KPAI Belum Terima Laporan Resmi Dugaan Bullying di Balik Ledakan SMAN 72 Jakarta
Isu dugaan perundungan atau bullying disebut-sebut menjadi salah satu pemicu insiden ledakan di SMAN 72 Jakarta. Namun, Komisi Perlindungan Anak Indonesia (KPAI) menegaskan hingga kini belum menerima laporan resmi yang dapat mengonfirmasi hal tersebut.
“Belum ada laporan yang masuk ke KPAI,” ujar Ketua KPAI Margaret Aliyatul Maimunah usai menjenguk korban di Rumah Sakit Islam Jakarta (RSIJ) Cempaka Putih, Senin (10/11/2025).

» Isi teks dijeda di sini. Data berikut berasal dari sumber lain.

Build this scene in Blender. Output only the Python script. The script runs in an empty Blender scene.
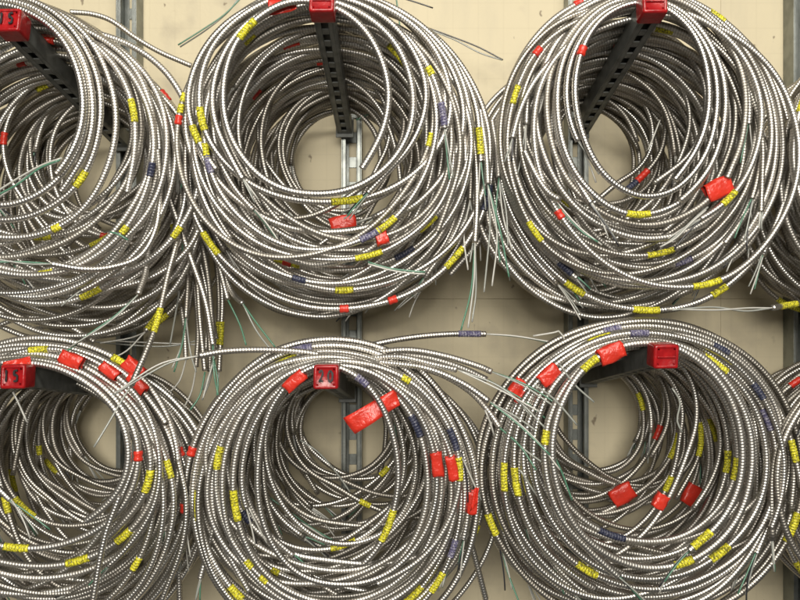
import bpy, math, random
import numpy as np
from mathutils import Vector

sc = bpy.context.scene
# ------------------------------------------------------------------ camera
F = 757.0            # focal length in pixels of the 800 px wide photograph
DC, DW = 1.06, 1.514 # metres from the camera to the caps / to the face of the struts
cam_d = bpy.data.cameras.new('camera'); cam = bpy.data.objects.new('camera', cam_d)
sc.collection.objects.link(cam); sc.camera = cam
cam.location = (0, -DW, 0); cam.rotation_euler = (math.radians(90), 0, 0)
cam_d.sensor_width = 36; cam_d.lens = F/800*36; cam_d.clip_start = .02; cam_d.clip_end = 60
cam_d.dof.use_dof = True; cam_d.dof.focus_distance = 1.12; cam_d.dof.aperture_fstop = 9.0
# ------------------------------------------------------------------ room light
w = bpy.data.worlds.new('World'); sc.world = w; w.use_nodes = True
w.node_tree.nodes['Background'].inputs[0].default_value = (1.0, .96, .88, 1)
w.node_tree.nodes['Background'].inputs[1].default_value = .09
def area(name, loc, target, sx, sy, power, col=(1, .955, .86)):
    l = bpy.data.lights.new(name, 'AREA'); l.shape = 'RECTANGLE'; l.size = sx; l.size_y = sy
    l.energy = power; l.color = col
    o = bpy.data.objects.new(name, l); sc.collection.objects.link(o); o.location = loc
    o.rotation_euler = (Vector(target)-Vector(loc)).to_track_quat('-Z', 'Y').to_euler()
    return o
area('fluorescent_light', (0.2, -2.3, 1.68), (0, 0, .2), 2.4, .24, 44)
area('front_fill_light', (-.1, -3.5, .72), (0, 0, .0), 1.5, .9, 94)  # added broad fill from behind the camera, standing in for the lit store
sc.view_settings.view_transform = 'Standard'; sc.view_settings.look = 'None'
sc.view_settings.exposure = 0.0; sc.view_settings.gamma = 1; sc.view_settings.use_curve_mapping = False
sc.cycles.use_denoising = True
sc.cycles.max_bounces = 7; sc.cycles.glossy_bounces = 5; sc.cycles.diffuse_bounces = 4
sc.cycles.sample_clamp_indirect = 4

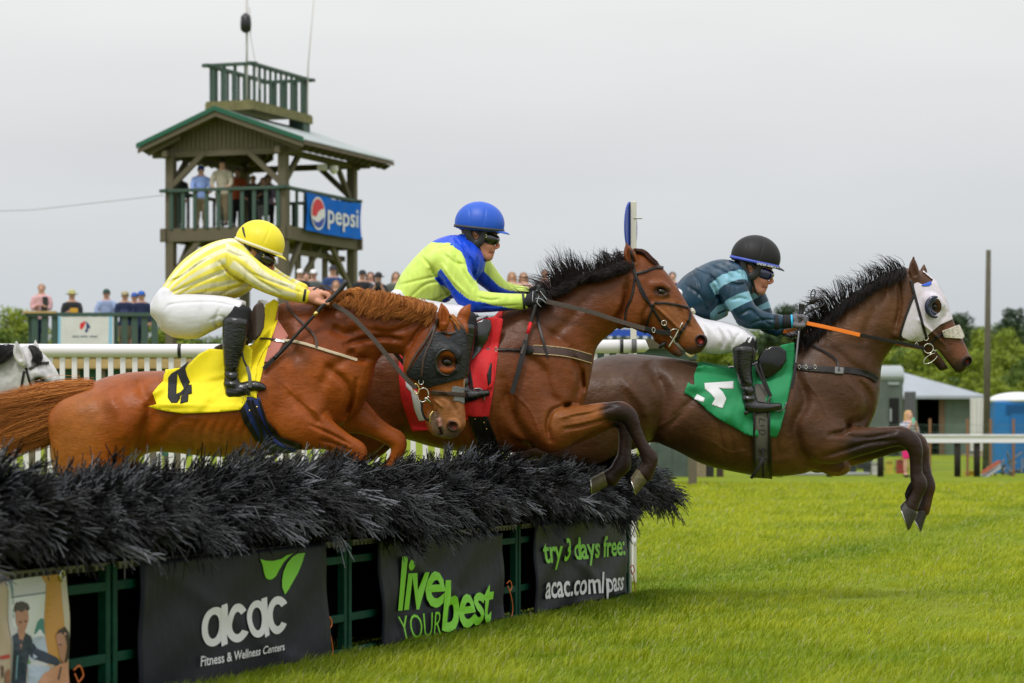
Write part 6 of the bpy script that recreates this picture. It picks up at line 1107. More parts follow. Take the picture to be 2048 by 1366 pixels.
def onbanner(name, polys, mp_, m, parent, lift=.004, th=.0):
    """flat printed shapes (px outlines, first is outer, rest holes) following the banner's surface"""
    V = []; F = []
    for poly in polys:
        loops = poly if isinstance(poly[0][0], (tuple, list, np.ndarray)) else [poly]; pts = []; fl = []
        for lp in loops:
            q = []
            for i in range(len(lp)):
                a, b = np.array(lp[i], float), np.array(lp[(i + 1) % len(lp)], float); n = max(1, int(np.linalg.norm(b - a) / 12)); q += [a + (b - a) * t / n for t in range(n)]
            fl.append((len(pts), len(q))); pts += q
        g = []; P0 = np.array(pts); 
        if len(loops) == 1:
            gx, gy = np.meshgrid(np.arange(P0[:, 0].min(), P0[:, 0].max(), 12), np.arange(P0[:, 1].min(), P0[:, 1].max(), 12)); gg = np.stack([gx.ravel(), gy.ravel()], 1)
            if len(gg): gg = gg[polysd(gg[:, 0], gg[:, 1], [tuple(p) for p in P0]) < -4]; g = [tuple(p) for p in gg]
        r = mgeo.delaunay_2d_cdt([Vector(p) for p in pts] + [Vector(p) for p in g], [], [list(range(s, s + n)) for s, n in fl], 1 if len(loops) == 1 else 0, 1e-5); b = len(V)
        vv = [tuple(v) for v in r[0]]; V += [mp_(v[0], v[1], lift) for v in vv]
        for f in r[2]:
            if len(loops) > 1:
                c = np.mean([vv[i] for i in f], 0); ins = [polysd(c[0], c[1], [tuple(p) for p in lp]) < 0 for lp in loops]
                if not ins[0] or any(ins[1:]): continue
            F.append(tuple(i + b for i in f))
    return mesh(name, V, F, m, parent, smooth=False)
def stroke(pts, w):
    l = cr(np.array(pts, float), 8) if len(pts) > 2 else np.array(pts, float); t = np.gradient(l, axis=0); t /= np.linalg.norm(t, axis=1)[:, None]; n = np.stack([-t[:, 1], t[:, 0]], 1); ww = np.interp(np.linspace(0, 1, len(l)), np.linspace(0, 1, len(w)), w)[:, None] if isinstance(w, (list, tuple)) else w
    return [tuple(p) for p in np.concatenate([l + n * ww / 2, (l - n * ww / 2)[::-1]])]
def textb(name, s, box, mp_, m, parent, bold=0., shear=0., lift=.012, space=1.):
    """text set between px corners tl,tr,br,bl of its ink box"""
    V, F = glyphs(s, bold, shear, space); V[:, 0] /= V[:, 0].max(); y0, y1 = V[:, 1].min(), V[:, 1].max(); v = 1 - (V[:, 1] - y0) / (y1 - y0)
    tl, tr, br_, bl_ = [np.array(pu(*q)) for q in box]; W_ = []
    for a, b in zip(V[:, 0], v):
        q = (tl * (1 - a) + tr * a) * (1 - b) + (bl_ * (1 - a) + br_ * a) * b; u, z = q; A = mp_.A; s_ = (u - A[0][0]) / (A[1][0] - A[0][0]); tz = (A[0] * (1 - s_) + A[1] * s_)[1]; bz = (A[3] * (1 - s_) + A[2] * s_)[1]; t = (z - tz) / (bz - tz); W_.append(hp(u, z, mp_.rel(s_, t) + lift))
    return mesh(name, W_, F, m, parent, smooth=False)
def banners():
    sl = mat('slate_vinyl', (.007, .0085, .018), .5, spec=.16, noise=(3, .1), bump=[(4, .5, .02, 3), (700, .15, .0005)]); gr = mat('lime_print', (.20, .62, .012), .5); wh = mat('white_print', (.74, .73, .75), .5)
    Zm = lambda l: [(x / 2.7, 860 + y / 2.7) for x, y in l]; Zb = lambda l: [(650 + x / 2.56, 860 + y / 2.56) for x, y in l]
    o, mp_ = banner('sponsor_banner', [(286, 1124), (655, 1085), (659, 1330), (278, 1410)], sl, 'widest dark banner, white lowercase word and a lime two-leaf emblem', seed=1)
    b_ = [[(1405, 697), (1440, 706), (1480, 707), (1530, 697), (1560, 678), (1600, 666), (1575, 685), (1545, 715), (1520, 755), (1500, 790), (1478, 806), (1460, 808), (1443, 800), (1430, 770), (1420, 730)], [(1664, 663), (1625, 668), (1595, 685), (1565, 720), (1545, 765), (1535, 810), (1533, 850), (1545, 888), (1565, 862), (1590, 820), (1620, 770), (1645, 715)]]
    onbanner('emblem', [Zm(q) for q in b_], mp_, gr, o)
    def ell(cx, cy, rx, ry, tilt, a0=0, a1=360, n=28):
        o_ = []
        for i in range(n + (0 if a1 - a0 == 360 else 1)):
            a = math.radians(a0 + (a1 - a0) * i / n); x, y = rx * math.cos(a), ry * math.sin(a); o_.append((cx + x, cy + y + x * tilt))
        return o_
    def a_(cx, cy, rx, ry): return [[ell(cx, cy, rx, ry, -.2), ell(cx - 2, cy, rx * .48, ry * .62, -.2)], [[(cx + rx * .48, cy - ry * 1.02 - 6), (cx + rx * 1.02, cy - ry * 1.1 - 10), (cx + rx * 1.08, cy + ry * .98 - 12), (cx + rx * .60, cy + ry * 1.05 - 4)]]]
    def c_(cx, cy, rx, ry): q = ell(cx, cy, rx, ry, -.2, 34, 326)[::-1]; p = ell(cx - 2, cy, rx * .46, ry * .58, -.2, 42, 318); return [[q + p]]
    L_ = a_(1148, 1062, 66, 106) + c_(1276, 1042, 64, 104) + a_(1386, 1020, 60, 100) + c_(1502, 1000, 60, 102)
    for k, poly in enumerate(L_): onbanner('lettering', [[Zm(lp) for lp in poly]], mp_, wh, o, lift=.004 + .0008 * (k % 2))
    textb('lettering', 'Fitness & Wellness Centers', Zm([(1068, 1222), (1530, 1147), (1530, 1188), (1068, 1278)]), mp_, wh, o, bold=.012, shear=.12)
    o, mp_ = banner('sponsor_banner', [(757, 1077), (1011, 1066), (1010, 1240), (765, 1300)], sl, 'middle dark banner with large lime green words about living', seed=2, sag=.016)
    textb('lettering', 'live', Zb([(372, 648), (600, 640), (592, 905), (372, 930)]), mp_, gr, o, bold=.022, shear=.12, space=.92); textb('lettering', 'YOUR', Zb([(372, 955), (584, 925), (584, 1050), (390, 1080)]), mp_, gr, o, bold=-.008, shear=.05); textb('lettering', 'best', Zb([(586, 770), (856, 756), (850, 980), (586, 1040)]), mp_, gr, o, bold=.024, shear=.14, space=.92, lift=.0135)
    o, mp_ = banner('sponsor_banner', [(1071, 1046), (1256, 1029), (1257, 1188), (1066, 1232)], sl, 'far dark banner, one lime line above one white web address', seed=3, sag=.018)
    textb('lettering', 'try 3 days free:', Zb([(1108, 560), (1532, 536), (1532, 672), (1112, 722)]), mp_, gr, o, bold=.02, shear=.06); textb('lettering', 'acac.com/pass', Zb([(1112, 742), (1528, 720), (1528, 850), (1114, 905)]), mp_, wh, o, bold=.02, shear=.08)
    # printed photograph banner at the left edge
    o, mp_ = banner('photo_banner', [(-60, 1172), (139, 1147), (137, 1420), (-60, 1460)], mat('banner_beige', (.46, .36, .26), .5), 'colour photo banner of two people at the left edge of the hurdle', seed=4)
    Zp = lambda l: [(x / 5.137, 1100 + y / 5.137) for x, y in l]; c = lambda n, r_: mat(n, r_, .5)
    L2 = [('printed_wall', [(60, 325), (130, 312), (440, 268), (480, 350), (485, 600), (475, 800), (475, 1190), (290, 1200), (300, 1420), (120, 1420), (110, 700), (100, 420)], (.55, .55, .56), .002), ('printed_arch', [(440, 268), (612, 250), (655, 300), (650, 800), (600, 1150), (470, 1180), (485, 600), (485, 380)], (.50, .24, .03), .0022), ('printed_edge', [(612, 250), (708, 262), (706, 1420), (640, 1420), (650, 700), (655, 300)], (.50, .45, .33), .0024), ('printed_window', [(130, 480), (475, 436), (475, 880), (360, 900), (150, 780)], (.66, .68, .68), .0026), ('printed_street', [(290, 1170), (480, 1100), (470, 900), (380, 880), (300, 1000), (300, 1420), (470, 1350), (480, 1200)], (.40, .48, .58), .0027), ('printed_tree', [(370, 860), (400, 740), (440, 700), (475, 710), (475, 870), (420, 880)], (.05, .22, .20), .0029), ('printed_tree', [(300, 1170), (310, 1060), (340, 1080), (350, 1150), (330, 1180)], (.14, .30, .06), .0029), ('printed_line', [(135, 482), (478, 432), (478, 446), (137, 498)], (.12, .15, .2), .003), ('printed_line', [(140, 320), (162, 400), (168, 500), (165, 700), (155, 700), (155, 500), (130, 400), (100, 315)], (.15, .22, .3), .003),
          ('printed_shirt', [(122, 885), (180, 850), (225, 900), (262, 850), (330, 885), (400, 1010), (560, 1110), (600, 1160), (560, 1185), (470, 1165), (360, 1120), (330, 1090), (290, 1200), (285, 1420), (125, 1420)], (.010, .024, .055), .0034), ('printed_neck', [(190, 820), (265, 810), (262, 860), (225, 960), (208, 1030), (195, 900)], (.45, .22, .14), .0038), ('printed_face', [(178, 640), (200, 600), (280, 600), (300, 650), (298, 720), (275, 800), (240, 860), (205, 830), (180, 750)], (.42, .20, .12), .0042), ('printed_hair', [(165, 590), (190, 540), (250, 525), (300, 550), (315, 600), (295, 630), (270, 610), (240, 640), (200, 620), (175, 640)], (.04, .032, .022), .0046), ('printed_tablet', [(125, 1090), (165, 1080), (188, 1330), (135, 1340)], (.015, .02, .03), .0046), ('printed_line', [(160, 1085), (170, 1083), (188, 1325), (176, 1330)], (.25, .5, .65), .005),
          ('printed_shoulder', [(330, 1400), (420, 1270), (540, 1190), (600, 1170), (700, 1130), (704, 1420)], (.55, .26, .14), .0036), ('printed_face', [(555, 880), (590, 840), (660, 850), (672, 950), (660, 1080), (640, 1170), (590, 1120), (565, 1000)], (.42, .16, .09), .0042), ('printed_hair', [(560, 870), (590, 820), (645, 785), (690, 850), (705, 950), (705, 1100), (670, 1160), (650, 1150), (672, 1000), (650, 900), (600, 845)], (.02, .008, .006), .0048), ('printed_strap', [(590, 1200), (610, 1200), (585, 1330), (560, 1330)], (.1, .07, .07), .005), ('printed_band', [(0, 1090), (95, 1070), (95, 1110), (0, 1125)], (.45, .03, .02), .003), ('printed_face', [(40, 1260), (80, 1220), (100, 1240), (100, 1420), (40, 1420)], (.3, .12, .07), .003), ('printed_hair', [(0, 1180), (25, 1200), (20, 1300), (0, 1320)], (.12, .05, .03), .003),
          ('printed_eyes', [(200, 735), (232, 730), (232, 748), (204, 752)], (.06, .02, .015), .0048), ('printed_eyes', [(255, 727), (280, 722), (280, 738), (258, 744)], (.06, .02, .015), .0048), ('printed_eyes', [(575, 965), (600, 960), (600, 975), (578, 980)], (.08, .03, .02), .0048)]
    for n_, q, cl, lf in L2: onbanner(n_, [Zp(q)], mp_, c(n_ + str(cl[0]), cl), o, lift=lf)
    q = mp_(655 / 5.137, 1100 + 262 / 5.137, .006); b = MB(); cc = [q + np.array([HU[0] * .018 * math.cos(a), HU[1] * .018 * math.cos(a), .018 * math.sin(a)]) for a in np.linspace(0, 6.28, 16)]; b.tube(cc, .005, 6); b.build('grommet', M_steel, o, smooth=True)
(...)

Margaret menjelaskan, meskipun beredar berbagai informasi di publik terkait kemungkinan adanya perundungan terhadap terduga pelaku, pihaknya masih menunggu data yang bisa diverifikasi.
“Saya sudah koordinasi dengan pihak kepolisian, dan sejauh ini mereka belum menemukan bukti yang mengarah ke sana. Ada beberapa keterangan dari teman sekolah, tapi kami perlu pendalaman lebih dulu, terutama dari anak terduga pelaku sendiri,” jelasnya.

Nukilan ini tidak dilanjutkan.